- _What you need to do_
All of the data needs to be repeated exactly.

- _The input_
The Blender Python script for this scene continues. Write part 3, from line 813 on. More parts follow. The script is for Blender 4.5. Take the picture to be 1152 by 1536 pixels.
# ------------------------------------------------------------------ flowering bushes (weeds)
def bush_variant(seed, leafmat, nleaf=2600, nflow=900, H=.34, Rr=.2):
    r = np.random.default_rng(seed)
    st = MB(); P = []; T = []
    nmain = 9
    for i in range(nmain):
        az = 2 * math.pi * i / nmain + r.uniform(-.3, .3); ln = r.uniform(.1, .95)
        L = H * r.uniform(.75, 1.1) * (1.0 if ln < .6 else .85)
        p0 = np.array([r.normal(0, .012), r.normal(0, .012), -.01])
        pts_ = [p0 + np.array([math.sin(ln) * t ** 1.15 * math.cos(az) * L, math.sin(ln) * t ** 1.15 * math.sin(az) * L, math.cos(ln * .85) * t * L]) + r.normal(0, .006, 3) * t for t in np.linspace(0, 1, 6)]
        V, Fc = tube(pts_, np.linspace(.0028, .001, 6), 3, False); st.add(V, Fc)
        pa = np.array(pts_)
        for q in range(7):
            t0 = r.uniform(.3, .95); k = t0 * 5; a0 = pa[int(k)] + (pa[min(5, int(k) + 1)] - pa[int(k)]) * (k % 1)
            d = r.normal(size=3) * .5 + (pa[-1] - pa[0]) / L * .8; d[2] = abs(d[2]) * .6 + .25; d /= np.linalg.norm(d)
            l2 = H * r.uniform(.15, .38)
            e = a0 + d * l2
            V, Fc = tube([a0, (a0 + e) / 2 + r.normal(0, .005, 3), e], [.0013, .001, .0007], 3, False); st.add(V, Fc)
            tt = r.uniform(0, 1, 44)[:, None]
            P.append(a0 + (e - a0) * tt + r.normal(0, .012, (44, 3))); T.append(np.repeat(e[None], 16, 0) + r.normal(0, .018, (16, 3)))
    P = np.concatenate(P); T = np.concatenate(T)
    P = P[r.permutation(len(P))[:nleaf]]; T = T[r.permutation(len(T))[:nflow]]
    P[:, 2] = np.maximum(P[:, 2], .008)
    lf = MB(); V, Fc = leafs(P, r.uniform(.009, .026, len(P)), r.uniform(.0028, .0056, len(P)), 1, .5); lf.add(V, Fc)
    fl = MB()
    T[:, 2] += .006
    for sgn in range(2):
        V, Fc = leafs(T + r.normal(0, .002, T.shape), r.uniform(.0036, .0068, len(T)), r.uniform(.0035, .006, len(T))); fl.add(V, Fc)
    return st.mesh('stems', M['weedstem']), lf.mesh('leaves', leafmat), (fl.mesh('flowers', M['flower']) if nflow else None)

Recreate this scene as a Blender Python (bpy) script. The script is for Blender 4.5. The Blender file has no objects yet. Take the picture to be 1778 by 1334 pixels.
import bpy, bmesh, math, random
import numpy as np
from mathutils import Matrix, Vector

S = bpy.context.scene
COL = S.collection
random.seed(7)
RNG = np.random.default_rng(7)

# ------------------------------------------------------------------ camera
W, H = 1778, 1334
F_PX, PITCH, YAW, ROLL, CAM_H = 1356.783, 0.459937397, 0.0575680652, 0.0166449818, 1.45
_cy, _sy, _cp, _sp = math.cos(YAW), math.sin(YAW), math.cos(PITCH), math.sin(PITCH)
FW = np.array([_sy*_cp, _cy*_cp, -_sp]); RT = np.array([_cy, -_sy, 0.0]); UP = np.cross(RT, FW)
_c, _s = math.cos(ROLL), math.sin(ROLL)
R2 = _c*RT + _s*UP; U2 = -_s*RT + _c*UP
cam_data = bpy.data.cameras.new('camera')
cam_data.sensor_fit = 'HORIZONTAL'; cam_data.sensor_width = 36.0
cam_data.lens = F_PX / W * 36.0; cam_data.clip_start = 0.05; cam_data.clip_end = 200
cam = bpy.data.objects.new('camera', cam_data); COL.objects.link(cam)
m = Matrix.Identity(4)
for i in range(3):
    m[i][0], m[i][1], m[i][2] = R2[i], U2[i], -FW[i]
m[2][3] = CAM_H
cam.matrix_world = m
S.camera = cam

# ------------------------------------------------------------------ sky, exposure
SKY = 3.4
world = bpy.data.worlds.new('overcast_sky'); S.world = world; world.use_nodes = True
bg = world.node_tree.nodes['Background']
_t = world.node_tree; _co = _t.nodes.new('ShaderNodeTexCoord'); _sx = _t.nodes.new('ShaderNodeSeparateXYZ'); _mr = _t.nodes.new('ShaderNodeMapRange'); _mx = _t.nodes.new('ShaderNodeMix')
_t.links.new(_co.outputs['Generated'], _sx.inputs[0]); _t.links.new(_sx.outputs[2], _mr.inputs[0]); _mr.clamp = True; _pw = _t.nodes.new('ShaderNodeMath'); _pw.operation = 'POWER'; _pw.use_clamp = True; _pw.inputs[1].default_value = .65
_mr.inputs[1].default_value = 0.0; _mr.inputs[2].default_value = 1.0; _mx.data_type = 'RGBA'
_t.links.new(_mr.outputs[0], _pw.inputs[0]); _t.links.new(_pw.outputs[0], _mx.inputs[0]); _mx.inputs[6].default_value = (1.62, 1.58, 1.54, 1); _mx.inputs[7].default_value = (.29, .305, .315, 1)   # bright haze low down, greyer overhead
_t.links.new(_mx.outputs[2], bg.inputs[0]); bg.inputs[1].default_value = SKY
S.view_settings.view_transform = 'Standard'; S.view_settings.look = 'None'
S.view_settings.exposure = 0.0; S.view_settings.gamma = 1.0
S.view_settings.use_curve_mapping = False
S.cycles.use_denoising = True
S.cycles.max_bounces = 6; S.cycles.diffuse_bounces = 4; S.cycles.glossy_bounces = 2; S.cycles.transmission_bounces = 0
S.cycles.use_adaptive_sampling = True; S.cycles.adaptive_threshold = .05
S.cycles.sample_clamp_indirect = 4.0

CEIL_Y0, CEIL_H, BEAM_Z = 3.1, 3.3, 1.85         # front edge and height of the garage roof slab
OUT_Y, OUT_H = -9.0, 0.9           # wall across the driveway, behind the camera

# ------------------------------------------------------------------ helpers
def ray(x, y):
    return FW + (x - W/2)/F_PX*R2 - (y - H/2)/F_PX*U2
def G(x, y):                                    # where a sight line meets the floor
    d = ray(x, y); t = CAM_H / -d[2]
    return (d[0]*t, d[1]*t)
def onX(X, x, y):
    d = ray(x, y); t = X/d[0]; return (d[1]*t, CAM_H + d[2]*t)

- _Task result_
The Blender Python script for this scene continues. Write part 3, from line 813 on. More parts follow. The script is for Blender 4.5. Take the picture to be 1152 by 1536 pixels.
# ------------------------------------------------------------------ flowering bushes (weeds)
def bush_variant(seed, leafmat, nleaf=2600, nflow=900, H=.34, Rr=.2):
    r = np.random.default_rng(seed)
    st = MB(); P = []; T = []
    nmain = 9
    for i in range(nmain):
        az = 2 * math.pi * i / nmain + r.uniform(-.3, .3); ln = r.uniform(.1, .95)
        L = H * r.uniform(.75, 1.1) * (1.0 if ln < .6 else .85)
        p0 = np.array([r.normal(0, .012), r.normal(0, .012), -.01])
        pts_ = [p0 + np.array([math.sin(ln) * t ** 1.15 * math.cos(az) * L, math.sin(ln) * t ** 1.15 * math.sin(az) * L, math.cos(ln * .85) * t * L]) + r.normal(0, .006, 3) * t for t in np.linspace(0, 1, 6)]
        V, Fc = tube(pts_, np.linspace(.0028, .001, 6), 3, False); st.add(V, Fc)
        pa = np.array(pts_)
        for q in range(7):
            t0 = r.uniform(.3, .95); k = t0 * 5; a0 = pa[int(k)] + (pa[min(5, int(k) + 1)] - pa[int(k)]) * (k % 1)
            d = r.normal(size=3) * .5 + (pa[-1] - pa[0]) / L * .8; d[2] = abs(d[2]) * .6 + .25; d /= np.linalg.norm(d)
            l2 = H * r.uniform(.15, .38)
            e = a0 + d * l2
            V, Fc = tube([a0, (a0 + e) / 2 + r.normal(0, .005, 3), e], [.0013, .001, .0007], 3, False); st.add(V, Fc)
            tt = r.uniform(0, 1, 44)[:, None]
            P.append(a0 + (e - a0) * tt + r.normal(0, .012, (44, 3))); T.append(np.repeat(e[None], 16, 0) + r.normal(0, .018, (16, 3)))
    P = np.concatenate(P); T = np.concatenate(T)
    P = P[r.permutation(len(P))[:nleaf]]; T = T[r.permutation(len(T))[:nflow]]
    P[:, 2] = np.maximum(P[:, 2], .008)
    lf = MB(); V, Fc = leafs(P, r.uniform(.009, .026, len(P)), r.uniform(.0028, .0056, len(P)), 1, .5); lf.add(V, Fc)
    fl = MB()
    T[:, 2] += .006
    for sgn in range(2):
        V, Fc = leafs(T + r.normal(0, .002, T.shape), r.uniform(.0036, .0068, len(T)), r.uniform(.0035, .006, len(T))); fl.add(V, Fc)
    return st.mesh('stems', M['weedstem']), lf.mesh('leaves', leafmat), (fl.mesh('flowers', M['flower']) if nflow else None)

Recreate this scene as a Blender Python (bpy) script. The script is for Blender 4.5. The Blender file has no objects yet. Take the picture to be 1778 by 1334 pixels.
import bpy, bmesh, math, random
import numpy as np
from mathutils import Matrix, Vector

S = bpy.context.scene
COL = S.collection
random.seed(7)
RNG = np.random.default_rng(7)

# ------------------------------------------------------------------ camera
W, H = 1778, 1334
F_PX, PITCH, YAW, ROLL, CAM_H = 1356.783, 0.459937397, 0.0575680652, 0.0166449818, 1.45
_cy, _sy, _cp, _sp = math.cos(YAW), math.sin(YAW), math.cos(PITCH), math.sin(PITCH)
FW = np.array([_sy*_cp, _cy*_cp, -_sp]); RT = np.array([_cy, -_sy, 0.0]); UP = np.cross(RT, FW)
_c, _s = math.cos(ROLL), math.sin(ROLL)
R2 = _c*RT + _s*UP; U2 = -_s*RT + _c*UP
cam_data = bpy.data.cameras.new('camera')
cam_data.sensor_fit = 'HORIZONTAL'; cam_data.sensor_width = 36.0
cam_data.lens = F_PX / W * 36.0; cam_data.clip_start = 0.05; cam_data.clip_end = 200
cam = bpy.data.objects.new('camera', cam_data); COL.objects.link(cam)
m = Matrix.Identity(4)
for i in range(3):
    m[i][0], m[i][1], m[i][2] = R2[i], U2[i], -FW[i]
m[2][3] = CAM_H
cam.matrix_world = m
S.camera = cam

# ------------------------------------------------------------------ sky, exposure
SKY = 3.4
world = bpy.data.worlds.new('overcast_sky'); S.world = world; world.use_nodes = True
bg = world.node_tree.nodes['Background']
_t = world.node_tree; _co = _t.nodes.new('ShaderNodeTexCoord'); _sx = _t.nodes.new('ShaderNodeSeparateXYZ'); _mr = _t.nodes.new('ShaderNodeMapRange'); _mx = _t.nodes.new('ShaderNodeMix')
_t.links.new(_co.outputs['Generated'], _sx.inputs[0]); _t.links.new(_sx.outputs[2], _mr.inputs[0]); _mr.clamp = True; _pw = _t.nodes.new('ShaderNodeMath'); _pw.operation = 'POWER'; _pw.use_clamp = True; _pw.inputs[1].default_value = .65
_mr.inputs[1].default_value = 0.0; _mr.inputs[2].default_value = 1.0; _mx.data_type = 'RGBA'
_t.links.new(_mr.outputs[0], _pw.inputs[0]); _t.links.new(_pw.outputs[0], _mx.inputs[0]); _mx.inputs[6].default_value = (1.62, 1.58, 1.54, 1); _mx.inputs[7].default_value = (.29, .305, .315, 1)   # bright haze low down, greyer overhead
_t.links.new(_mx.outputs[2], bg.inputs[0]); bg.inputs[1].default_value = SKY
S.view_settings.view_transform = 'Standard'; S.view_settings.look = 'None'
S.view_settings.exposure = 0.0; S.view_settings.gamma = 1.0
S.view_settings.use_curve_mapping = False
S.cycles.use_denoising = True
S.cycles.max_bounces = 6; S.cycles.diffuse_bounces = 4; S.cycles.glossy_bounces = 2; S.cycles.transmission_bounces = 0
S.cycles.use_adaptive_sampling = True; S.cycles.adaptive_threshold = .05
S.cycles.sample_clamp_indirect = 4.0

CEIL_Y0, CEIL_H, BEAM_Z = 3.1, 3.3, 1.85         # front edge and height of the garage roof slab
OUT_Y, OUT_H = -9.0, 0.9           # wall across the driveway, behind the camera

# ------------------------------------------------------------------ helpers
def ray(x, y):
    return FW + (x - W/2)/F_PX*R2 - (y - H/2)/F_PX*U2
def G(x, y):                                    # where a sight line meets the floor
    d = ray(x, y); t = CAM_H / -d[2]
    return (d[0]*t, d[1]*t)
def onX(X, x, y):
    d = ray(x, y); t = X/d[0]; return (d[1]*t, CAM_H + d[2]*t)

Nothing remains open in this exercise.